1. A knowledge processing apparatus comprising: application means for executing a knowledge application; knowledge processing means for processing knowledge data in response to instructions from the application means and for providing a result of the processing to the application means; the knowledge processing means comprising self configuration means for dynamically configuring the processing in response to configuration rules and configuration models; and wherein the self configuration means is further arranged to perform the configuration of the knowledge processing means in response to instructions received from the application means.
2. The knowledge processing apparatus according to claim 1 wherein the self configuration means is arranged to configure the knowledge processing means by selecting a configuration model in response to an evaluation of at least one configuration rule.
3. The knowledge processing apparatus according to any previous claim wherein the self configuration means comprises means for modifying a configuration model in response to an instruction received from the application means .
4. The knowledge processing apparatus according to any previous claim wherein the self configuration means is arranged to modify a configuration model in response to an evaluation of at least one configuration rule.
5. The knowledge processing apparatus according to any previous claim wherein the application means comprises means for generating configuration instructions in response to an application policy and the self configuration means is arranged to instantiate at least one of the configuration rules in response to the configuration instructions.
6. The knowledge processing apparatus according to any previous claim wherein the self configuration means comprises means for performing a configuration in response to a resource environment for the knowledge application.
7. The knowledge processing apparatus according to any previous claim wherein the knowledge processing means comprises means for accessing a plurality of knowledge components .

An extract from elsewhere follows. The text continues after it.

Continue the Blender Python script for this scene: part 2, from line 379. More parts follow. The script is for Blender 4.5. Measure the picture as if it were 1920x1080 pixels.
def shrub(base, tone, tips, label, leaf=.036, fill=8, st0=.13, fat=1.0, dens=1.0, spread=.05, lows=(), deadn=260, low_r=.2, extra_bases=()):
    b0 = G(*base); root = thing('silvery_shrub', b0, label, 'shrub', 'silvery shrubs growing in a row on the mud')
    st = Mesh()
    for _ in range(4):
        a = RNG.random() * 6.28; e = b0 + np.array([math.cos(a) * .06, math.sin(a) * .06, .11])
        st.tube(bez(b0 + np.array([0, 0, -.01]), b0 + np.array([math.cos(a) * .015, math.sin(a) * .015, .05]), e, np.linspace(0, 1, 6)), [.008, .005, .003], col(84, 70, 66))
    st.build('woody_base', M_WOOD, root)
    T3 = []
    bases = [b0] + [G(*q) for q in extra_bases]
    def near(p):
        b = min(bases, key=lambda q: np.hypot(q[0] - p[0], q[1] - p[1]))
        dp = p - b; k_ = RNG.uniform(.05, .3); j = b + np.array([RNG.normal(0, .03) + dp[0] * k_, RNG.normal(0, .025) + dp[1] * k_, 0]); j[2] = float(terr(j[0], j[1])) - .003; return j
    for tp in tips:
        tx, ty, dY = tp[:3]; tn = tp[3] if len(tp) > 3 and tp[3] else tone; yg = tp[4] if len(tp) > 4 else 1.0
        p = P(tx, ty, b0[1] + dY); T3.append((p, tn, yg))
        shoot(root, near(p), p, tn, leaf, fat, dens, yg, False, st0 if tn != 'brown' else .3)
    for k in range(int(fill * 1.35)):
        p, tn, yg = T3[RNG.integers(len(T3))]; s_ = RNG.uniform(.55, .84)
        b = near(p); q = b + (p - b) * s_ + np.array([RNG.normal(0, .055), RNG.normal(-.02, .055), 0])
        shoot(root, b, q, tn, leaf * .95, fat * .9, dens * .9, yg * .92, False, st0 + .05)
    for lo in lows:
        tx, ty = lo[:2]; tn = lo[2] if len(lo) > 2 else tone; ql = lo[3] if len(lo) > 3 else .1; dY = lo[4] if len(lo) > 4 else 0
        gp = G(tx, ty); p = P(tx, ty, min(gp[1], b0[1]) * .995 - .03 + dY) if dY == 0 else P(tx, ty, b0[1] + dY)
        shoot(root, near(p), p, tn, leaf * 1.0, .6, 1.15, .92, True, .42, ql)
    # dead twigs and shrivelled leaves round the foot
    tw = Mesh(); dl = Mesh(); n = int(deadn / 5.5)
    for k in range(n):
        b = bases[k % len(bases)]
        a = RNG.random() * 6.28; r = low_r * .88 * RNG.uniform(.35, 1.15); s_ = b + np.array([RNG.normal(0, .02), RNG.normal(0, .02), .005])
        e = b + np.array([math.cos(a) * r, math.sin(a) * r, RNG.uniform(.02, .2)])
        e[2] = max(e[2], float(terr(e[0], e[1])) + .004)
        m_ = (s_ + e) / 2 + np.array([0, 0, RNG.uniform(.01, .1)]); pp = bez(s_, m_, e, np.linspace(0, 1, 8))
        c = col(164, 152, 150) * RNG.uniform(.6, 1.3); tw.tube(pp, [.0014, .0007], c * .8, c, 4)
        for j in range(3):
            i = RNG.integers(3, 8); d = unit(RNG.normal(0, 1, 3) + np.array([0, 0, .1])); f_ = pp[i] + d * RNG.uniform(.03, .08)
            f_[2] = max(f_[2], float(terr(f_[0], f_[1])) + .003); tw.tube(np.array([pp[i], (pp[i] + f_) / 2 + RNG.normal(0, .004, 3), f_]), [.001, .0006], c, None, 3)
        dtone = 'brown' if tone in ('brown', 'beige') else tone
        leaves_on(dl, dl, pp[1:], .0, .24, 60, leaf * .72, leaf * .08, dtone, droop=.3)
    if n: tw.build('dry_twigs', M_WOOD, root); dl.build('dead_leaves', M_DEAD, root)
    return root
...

8. The knowledge processing apparatus according to any previous claim wherein the knowledge processing means comprises reasoning means for generating the result of the processing by reasoning on the knowledge data.
9. The knowledge processing apparatus according to claim 8 as dependent on claim 7 further comprising coordination means for interfacing between the plurality of knowledge components and the knowledge processing means.
10. The knowledge processing apparatus according to claim 9 wherein the coordination means comprises means for receiving an information request from the reasoning means and for obtaining information from a first knowledge component in response to the information request.
11. The knowledge processing apparatus according to any- previous claim wherein the coordination means comprises means for negotiating an access policy with at least the first knowledge component.
12. The knowledge processing apparatus according to any previous claim wherein the knowledge processing means has functionality for dynamically varying a location of the processing dependent on the configuration of the knowledge processing means .
13. A method of knowledge processing comprising: executing a knowledge application; processing knowledge data in response to instructions from the knowledge application and for providing a result of the processing to the knowledge application; and dynamically configuring the processing in response to configuration rules, configuration models and instructions received from the knowledge application.